Nicht um Konventionen scheren
2023 spielten Team Scheisse das erste Mal im Wiener Flex, diesen Sommer folge ein gefeierter Auftritt beim Lido Sounds in Linz, dieser Tage füllt man sogar schon die große Halle der Wiener Arena. Auch in Österreich ist kein Ende der Popularität in Sicht, davon lässt sich die Band aber keinesfalls außer Tritt bringen. „Wir nehmen uns als Persönlichkeiten auf der Bühne alle nicht richtig ernst“, erzählen sie im Interview mit der „Krone“, „da stehen halt fünf Dullis herum, machen ein bisschen Punkrock und erzählen in lustigen Texten Quatsch.

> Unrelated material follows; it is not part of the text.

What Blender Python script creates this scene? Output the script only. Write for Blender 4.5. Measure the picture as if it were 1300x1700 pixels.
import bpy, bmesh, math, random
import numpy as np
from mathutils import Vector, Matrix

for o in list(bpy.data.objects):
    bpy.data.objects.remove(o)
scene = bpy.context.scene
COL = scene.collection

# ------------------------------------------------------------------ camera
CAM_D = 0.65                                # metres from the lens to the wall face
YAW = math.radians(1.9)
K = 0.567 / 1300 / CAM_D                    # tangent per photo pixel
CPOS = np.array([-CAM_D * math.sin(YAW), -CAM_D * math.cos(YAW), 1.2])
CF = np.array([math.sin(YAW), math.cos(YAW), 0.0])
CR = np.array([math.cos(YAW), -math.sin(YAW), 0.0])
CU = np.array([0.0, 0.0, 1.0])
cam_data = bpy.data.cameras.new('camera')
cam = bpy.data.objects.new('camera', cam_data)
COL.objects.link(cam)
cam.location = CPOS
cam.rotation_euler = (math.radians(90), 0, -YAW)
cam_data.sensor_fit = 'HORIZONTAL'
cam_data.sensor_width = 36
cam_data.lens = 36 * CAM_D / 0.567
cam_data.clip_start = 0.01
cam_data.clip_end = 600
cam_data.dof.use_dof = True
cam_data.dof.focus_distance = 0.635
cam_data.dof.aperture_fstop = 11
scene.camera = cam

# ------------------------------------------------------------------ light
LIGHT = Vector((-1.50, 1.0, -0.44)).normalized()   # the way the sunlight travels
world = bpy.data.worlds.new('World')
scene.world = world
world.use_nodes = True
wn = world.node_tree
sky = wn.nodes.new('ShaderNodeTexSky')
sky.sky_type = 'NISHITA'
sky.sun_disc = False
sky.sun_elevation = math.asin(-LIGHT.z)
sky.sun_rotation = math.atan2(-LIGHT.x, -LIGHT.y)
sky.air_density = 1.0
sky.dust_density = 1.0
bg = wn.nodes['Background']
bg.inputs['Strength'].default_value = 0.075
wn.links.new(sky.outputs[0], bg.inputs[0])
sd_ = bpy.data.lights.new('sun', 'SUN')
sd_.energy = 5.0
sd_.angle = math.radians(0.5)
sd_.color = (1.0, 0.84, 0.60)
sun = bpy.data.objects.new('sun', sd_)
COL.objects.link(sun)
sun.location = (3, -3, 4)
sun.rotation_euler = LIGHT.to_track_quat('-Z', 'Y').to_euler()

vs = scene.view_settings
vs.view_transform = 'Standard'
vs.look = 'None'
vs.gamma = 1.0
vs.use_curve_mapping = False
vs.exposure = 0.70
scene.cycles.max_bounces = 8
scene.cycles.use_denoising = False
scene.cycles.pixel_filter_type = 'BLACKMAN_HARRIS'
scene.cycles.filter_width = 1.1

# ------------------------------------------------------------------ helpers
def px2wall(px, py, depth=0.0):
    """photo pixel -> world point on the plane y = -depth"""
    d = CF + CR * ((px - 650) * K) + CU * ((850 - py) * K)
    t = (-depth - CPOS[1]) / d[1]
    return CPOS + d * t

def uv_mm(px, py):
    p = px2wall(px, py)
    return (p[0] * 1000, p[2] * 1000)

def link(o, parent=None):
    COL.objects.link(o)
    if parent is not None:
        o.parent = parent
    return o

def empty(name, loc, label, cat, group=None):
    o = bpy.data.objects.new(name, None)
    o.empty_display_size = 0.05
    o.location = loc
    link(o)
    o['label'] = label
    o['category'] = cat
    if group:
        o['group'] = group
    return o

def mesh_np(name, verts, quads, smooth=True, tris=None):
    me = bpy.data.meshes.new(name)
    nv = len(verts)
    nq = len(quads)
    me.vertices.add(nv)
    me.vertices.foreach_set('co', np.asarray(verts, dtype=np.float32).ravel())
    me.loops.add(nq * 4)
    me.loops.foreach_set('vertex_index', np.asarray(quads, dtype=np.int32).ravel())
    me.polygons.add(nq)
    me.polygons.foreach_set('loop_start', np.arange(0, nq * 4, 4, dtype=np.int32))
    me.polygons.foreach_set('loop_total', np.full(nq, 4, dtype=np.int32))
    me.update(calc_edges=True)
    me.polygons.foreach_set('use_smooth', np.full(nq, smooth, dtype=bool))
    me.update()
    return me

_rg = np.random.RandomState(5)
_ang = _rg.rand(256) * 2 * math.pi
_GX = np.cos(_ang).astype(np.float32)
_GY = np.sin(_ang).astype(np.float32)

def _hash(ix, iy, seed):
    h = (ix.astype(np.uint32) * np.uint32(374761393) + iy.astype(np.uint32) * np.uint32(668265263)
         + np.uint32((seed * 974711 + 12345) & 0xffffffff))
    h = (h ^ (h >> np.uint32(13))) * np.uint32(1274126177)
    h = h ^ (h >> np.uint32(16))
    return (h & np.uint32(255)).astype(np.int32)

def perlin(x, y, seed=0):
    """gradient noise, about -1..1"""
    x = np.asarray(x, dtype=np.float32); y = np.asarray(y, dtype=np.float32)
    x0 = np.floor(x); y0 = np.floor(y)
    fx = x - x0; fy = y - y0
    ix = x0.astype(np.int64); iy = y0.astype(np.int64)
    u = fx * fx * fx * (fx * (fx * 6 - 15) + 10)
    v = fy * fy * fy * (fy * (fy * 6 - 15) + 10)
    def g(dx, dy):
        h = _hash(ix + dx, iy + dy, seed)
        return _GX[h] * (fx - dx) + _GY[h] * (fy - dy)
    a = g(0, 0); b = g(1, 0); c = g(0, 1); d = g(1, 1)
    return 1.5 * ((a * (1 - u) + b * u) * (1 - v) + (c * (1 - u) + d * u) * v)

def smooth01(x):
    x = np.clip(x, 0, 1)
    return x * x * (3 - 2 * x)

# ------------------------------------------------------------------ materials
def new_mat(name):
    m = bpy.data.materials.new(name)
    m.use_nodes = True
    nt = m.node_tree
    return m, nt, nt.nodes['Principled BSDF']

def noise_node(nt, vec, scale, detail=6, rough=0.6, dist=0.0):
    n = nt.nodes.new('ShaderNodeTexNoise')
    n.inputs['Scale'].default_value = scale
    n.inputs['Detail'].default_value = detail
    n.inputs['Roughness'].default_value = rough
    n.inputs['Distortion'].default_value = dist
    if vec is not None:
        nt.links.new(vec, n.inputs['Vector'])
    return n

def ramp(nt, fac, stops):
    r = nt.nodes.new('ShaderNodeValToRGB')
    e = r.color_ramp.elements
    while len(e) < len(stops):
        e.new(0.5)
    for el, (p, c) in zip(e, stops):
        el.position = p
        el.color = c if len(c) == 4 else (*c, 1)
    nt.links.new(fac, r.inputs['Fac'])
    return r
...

Natürlich nehmen wir manche unserer Texte ernst, aber nicht uns selbst.“ Wie wenig sich das Team Scheisse um Konventionen schert, entnimmt man auch ihren Online-Auftritten. Bewusst billige, selbst ironisierende Memes zieren die Kanäle. Die Norddeutschen besitzen eine wichtige Eigenschaft, die in dieser Gesellschaft zunehmend verlustig geht: Sie können problemlos über sich selbst lachen.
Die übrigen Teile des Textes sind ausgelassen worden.